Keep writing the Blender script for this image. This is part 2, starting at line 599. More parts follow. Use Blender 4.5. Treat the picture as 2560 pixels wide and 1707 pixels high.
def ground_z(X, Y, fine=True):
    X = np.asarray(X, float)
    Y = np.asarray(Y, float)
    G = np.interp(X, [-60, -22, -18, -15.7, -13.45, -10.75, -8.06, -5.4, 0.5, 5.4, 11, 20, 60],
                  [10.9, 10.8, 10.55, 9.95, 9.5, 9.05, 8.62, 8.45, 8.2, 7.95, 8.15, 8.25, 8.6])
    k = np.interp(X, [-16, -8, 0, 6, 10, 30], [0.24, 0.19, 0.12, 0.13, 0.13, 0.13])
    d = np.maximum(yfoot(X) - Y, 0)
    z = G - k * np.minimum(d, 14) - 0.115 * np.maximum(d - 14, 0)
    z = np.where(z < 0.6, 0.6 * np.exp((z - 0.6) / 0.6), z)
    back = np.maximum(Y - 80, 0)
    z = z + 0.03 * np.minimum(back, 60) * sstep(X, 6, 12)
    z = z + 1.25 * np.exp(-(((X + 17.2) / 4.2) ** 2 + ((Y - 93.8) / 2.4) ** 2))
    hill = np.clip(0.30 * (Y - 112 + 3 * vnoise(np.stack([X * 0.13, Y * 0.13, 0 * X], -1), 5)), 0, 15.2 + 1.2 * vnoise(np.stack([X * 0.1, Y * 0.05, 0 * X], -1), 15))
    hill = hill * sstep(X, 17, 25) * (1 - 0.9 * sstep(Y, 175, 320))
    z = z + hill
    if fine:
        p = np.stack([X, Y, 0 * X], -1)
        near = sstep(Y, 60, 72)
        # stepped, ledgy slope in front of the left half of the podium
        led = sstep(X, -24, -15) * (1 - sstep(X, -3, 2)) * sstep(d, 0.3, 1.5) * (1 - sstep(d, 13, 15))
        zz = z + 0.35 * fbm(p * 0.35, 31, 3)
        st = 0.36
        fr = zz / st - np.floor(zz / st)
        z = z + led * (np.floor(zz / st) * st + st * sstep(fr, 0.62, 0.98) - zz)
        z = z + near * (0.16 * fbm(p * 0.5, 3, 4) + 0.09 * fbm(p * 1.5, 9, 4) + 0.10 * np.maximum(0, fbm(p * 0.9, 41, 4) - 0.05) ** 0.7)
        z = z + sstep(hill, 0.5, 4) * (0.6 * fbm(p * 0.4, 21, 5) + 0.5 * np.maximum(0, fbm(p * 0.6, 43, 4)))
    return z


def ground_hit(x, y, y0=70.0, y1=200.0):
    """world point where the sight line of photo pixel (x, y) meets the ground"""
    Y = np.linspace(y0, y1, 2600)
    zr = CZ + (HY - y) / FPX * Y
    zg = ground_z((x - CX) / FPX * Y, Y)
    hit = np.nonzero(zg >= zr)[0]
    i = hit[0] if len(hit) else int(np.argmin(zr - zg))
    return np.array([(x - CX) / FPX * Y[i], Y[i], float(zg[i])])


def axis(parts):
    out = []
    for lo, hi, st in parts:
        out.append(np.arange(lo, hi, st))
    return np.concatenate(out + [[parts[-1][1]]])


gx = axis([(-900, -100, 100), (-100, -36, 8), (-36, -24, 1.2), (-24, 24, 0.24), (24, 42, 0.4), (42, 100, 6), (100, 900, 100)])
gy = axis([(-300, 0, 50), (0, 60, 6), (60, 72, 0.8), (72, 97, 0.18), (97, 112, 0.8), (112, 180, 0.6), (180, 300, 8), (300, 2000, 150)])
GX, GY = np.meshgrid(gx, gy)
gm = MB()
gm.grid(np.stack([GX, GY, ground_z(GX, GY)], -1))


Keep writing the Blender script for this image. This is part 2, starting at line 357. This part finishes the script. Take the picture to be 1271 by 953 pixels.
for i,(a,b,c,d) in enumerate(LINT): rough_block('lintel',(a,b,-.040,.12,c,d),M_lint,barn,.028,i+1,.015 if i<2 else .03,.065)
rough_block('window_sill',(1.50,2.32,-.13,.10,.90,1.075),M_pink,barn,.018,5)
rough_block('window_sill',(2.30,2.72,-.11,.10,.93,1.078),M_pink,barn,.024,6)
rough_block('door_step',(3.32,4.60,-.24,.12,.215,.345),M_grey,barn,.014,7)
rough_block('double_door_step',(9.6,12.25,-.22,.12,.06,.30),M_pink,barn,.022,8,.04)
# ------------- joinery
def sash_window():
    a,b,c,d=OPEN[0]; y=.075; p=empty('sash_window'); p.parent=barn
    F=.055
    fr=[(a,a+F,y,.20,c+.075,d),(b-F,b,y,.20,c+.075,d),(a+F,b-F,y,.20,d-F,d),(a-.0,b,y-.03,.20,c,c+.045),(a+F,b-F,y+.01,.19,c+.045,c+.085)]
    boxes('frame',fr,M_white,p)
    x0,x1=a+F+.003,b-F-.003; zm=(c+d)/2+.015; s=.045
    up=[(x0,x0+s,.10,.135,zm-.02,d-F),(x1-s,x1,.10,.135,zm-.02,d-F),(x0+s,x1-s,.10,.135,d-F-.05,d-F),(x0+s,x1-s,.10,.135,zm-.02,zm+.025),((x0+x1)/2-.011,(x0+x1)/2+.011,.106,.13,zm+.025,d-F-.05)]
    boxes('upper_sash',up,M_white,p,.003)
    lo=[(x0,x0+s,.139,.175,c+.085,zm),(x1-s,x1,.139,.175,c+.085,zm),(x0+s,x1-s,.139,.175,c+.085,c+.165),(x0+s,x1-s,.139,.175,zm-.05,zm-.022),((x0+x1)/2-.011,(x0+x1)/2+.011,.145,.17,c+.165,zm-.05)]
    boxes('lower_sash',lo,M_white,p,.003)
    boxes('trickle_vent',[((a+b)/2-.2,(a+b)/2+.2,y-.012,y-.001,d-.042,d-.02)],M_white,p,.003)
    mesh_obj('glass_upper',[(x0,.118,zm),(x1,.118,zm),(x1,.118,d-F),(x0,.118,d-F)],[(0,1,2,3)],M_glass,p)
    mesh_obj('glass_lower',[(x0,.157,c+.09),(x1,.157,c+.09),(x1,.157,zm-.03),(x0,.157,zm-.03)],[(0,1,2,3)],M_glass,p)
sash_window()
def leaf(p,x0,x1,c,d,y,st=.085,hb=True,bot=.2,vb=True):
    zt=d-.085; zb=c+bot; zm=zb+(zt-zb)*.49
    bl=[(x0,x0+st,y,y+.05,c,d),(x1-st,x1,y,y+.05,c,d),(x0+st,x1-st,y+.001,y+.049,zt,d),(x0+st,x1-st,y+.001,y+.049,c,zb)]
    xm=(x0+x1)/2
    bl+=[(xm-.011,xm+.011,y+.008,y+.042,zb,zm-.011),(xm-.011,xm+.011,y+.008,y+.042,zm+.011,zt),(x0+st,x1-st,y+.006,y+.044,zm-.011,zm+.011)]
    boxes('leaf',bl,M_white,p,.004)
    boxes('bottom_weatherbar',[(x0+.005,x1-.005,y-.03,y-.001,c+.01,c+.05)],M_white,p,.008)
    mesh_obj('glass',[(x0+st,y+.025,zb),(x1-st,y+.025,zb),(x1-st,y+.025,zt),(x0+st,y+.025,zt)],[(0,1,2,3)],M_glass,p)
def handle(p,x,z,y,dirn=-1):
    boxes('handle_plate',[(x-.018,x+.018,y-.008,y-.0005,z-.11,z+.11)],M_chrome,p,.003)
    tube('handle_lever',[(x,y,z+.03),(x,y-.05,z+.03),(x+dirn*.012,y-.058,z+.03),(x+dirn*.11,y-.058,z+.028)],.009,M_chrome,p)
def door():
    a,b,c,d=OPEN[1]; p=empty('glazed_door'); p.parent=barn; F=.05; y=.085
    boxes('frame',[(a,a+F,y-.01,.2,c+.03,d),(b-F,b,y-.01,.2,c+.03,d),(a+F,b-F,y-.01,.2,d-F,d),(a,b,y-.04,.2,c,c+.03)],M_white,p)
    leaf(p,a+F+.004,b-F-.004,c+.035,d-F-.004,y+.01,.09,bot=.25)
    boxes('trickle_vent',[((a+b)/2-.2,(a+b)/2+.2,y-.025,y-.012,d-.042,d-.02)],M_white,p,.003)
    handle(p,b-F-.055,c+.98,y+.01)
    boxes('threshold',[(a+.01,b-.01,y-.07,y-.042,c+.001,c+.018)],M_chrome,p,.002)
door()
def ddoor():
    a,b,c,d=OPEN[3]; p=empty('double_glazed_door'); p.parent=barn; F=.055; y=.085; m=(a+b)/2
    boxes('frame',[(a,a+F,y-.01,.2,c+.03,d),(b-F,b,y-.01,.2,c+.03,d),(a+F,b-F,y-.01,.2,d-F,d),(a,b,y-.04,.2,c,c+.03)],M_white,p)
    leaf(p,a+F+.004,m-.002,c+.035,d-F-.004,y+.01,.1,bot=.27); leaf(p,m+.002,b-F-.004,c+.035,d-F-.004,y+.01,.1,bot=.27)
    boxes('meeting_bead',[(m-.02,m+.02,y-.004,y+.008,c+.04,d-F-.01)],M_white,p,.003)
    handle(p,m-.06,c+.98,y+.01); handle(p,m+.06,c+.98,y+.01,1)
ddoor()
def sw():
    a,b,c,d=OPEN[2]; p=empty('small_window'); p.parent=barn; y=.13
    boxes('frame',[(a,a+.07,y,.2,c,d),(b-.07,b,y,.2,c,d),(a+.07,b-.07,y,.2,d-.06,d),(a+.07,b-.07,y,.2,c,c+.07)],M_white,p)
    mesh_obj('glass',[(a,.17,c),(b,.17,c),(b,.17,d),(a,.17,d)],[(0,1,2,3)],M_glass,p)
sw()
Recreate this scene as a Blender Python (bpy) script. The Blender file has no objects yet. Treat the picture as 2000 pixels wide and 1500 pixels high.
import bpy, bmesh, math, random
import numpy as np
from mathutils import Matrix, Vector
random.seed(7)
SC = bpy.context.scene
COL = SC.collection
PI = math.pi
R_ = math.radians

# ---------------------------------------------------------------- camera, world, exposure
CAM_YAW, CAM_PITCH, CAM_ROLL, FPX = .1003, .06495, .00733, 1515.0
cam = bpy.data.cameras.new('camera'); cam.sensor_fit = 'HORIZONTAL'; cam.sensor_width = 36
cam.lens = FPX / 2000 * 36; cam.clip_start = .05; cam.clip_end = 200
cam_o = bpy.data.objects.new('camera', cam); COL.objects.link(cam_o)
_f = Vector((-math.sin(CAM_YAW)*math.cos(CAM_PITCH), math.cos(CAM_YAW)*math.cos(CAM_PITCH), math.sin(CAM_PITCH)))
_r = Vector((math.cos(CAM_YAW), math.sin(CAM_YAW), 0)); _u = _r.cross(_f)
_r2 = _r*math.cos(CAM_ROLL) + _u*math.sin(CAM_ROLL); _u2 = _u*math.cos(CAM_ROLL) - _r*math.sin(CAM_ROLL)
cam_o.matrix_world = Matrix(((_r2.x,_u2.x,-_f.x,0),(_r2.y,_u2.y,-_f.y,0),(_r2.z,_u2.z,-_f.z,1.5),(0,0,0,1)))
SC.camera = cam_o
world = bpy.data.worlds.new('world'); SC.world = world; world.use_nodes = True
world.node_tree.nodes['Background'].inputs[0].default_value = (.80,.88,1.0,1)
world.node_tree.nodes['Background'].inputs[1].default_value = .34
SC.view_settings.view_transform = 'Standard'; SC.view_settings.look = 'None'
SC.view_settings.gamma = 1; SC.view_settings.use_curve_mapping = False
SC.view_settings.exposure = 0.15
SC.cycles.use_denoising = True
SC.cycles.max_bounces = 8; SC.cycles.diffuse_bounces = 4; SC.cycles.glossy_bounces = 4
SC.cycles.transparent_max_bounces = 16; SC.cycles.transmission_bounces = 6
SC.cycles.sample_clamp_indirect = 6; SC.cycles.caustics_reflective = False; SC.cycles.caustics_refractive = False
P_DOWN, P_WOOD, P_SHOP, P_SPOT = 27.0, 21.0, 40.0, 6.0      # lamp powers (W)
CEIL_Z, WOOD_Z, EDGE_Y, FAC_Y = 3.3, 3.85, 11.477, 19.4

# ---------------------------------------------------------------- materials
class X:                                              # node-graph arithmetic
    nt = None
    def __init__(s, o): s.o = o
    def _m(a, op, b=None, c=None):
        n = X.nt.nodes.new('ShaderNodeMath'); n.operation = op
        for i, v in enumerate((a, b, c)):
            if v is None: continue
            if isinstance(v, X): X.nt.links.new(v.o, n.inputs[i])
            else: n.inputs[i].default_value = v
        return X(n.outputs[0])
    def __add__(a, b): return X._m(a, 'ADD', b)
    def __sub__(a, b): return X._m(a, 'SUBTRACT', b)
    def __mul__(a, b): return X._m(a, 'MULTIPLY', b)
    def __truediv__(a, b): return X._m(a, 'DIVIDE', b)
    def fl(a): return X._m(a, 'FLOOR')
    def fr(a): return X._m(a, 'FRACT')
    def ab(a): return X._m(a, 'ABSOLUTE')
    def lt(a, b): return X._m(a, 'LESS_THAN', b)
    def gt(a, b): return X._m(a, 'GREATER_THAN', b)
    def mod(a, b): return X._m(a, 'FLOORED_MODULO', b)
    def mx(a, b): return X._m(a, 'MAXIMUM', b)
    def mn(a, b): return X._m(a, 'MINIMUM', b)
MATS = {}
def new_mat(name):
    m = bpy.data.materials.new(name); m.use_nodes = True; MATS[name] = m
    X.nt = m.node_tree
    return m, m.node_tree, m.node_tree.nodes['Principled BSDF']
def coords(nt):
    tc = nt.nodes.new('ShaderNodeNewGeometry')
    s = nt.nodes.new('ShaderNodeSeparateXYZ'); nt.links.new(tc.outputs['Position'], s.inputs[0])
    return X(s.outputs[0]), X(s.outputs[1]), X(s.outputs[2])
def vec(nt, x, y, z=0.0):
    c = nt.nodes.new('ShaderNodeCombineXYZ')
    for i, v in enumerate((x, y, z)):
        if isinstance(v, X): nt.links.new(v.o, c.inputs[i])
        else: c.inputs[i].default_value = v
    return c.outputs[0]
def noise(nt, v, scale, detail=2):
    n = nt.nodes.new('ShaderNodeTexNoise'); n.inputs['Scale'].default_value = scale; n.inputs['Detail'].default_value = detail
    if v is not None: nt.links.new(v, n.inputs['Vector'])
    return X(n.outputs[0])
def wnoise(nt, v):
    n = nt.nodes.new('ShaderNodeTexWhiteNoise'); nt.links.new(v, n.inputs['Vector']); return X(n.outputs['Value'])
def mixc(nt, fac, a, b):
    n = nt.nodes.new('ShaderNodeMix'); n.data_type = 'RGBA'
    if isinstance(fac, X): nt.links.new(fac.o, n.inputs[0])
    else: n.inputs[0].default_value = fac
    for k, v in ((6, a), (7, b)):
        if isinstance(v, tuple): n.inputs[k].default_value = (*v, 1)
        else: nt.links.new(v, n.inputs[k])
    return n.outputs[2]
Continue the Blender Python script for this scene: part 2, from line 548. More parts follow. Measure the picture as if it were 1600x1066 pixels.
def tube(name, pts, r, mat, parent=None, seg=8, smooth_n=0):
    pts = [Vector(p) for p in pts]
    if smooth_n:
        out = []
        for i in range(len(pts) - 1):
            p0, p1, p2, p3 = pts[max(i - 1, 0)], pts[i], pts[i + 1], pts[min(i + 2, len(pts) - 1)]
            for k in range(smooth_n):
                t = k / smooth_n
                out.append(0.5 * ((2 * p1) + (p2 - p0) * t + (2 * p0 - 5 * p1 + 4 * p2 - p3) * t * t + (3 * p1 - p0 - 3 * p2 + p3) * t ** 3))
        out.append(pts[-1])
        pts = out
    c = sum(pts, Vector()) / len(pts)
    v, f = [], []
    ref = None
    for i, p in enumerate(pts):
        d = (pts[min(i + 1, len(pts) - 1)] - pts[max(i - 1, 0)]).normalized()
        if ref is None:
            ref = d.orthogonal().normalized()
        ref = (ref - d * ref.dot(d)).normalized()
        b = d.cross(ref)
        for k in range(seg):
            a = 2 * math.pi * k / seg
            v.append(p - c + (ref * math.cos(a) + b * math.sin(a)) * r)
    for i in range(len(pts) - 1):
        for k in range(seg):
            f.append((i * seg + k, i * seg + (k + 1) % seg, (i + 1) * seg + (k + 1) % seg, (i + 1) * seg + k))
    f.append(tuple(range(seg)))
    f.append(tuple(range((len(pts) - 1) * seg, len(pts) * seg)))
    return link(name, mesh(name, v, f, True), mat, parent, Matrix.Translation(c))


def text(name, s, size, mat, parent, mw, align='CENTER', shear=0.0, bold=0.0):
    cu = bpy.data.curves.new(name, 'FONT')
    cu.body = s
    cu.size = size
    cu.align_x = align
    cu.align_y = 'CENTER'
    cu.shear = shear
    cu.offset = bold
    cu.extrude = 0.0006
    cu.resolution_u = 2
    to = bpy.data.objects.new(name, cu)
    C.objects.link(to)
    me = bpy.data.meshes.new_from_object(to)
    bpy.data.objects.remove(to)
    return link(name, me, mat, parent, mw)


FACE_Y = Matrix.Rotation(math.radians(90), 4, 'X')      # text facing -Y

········

● **Exercise brief**
State how many lines of the records hold the string "Blender", and nothing else.

● **Result for this exercise**
4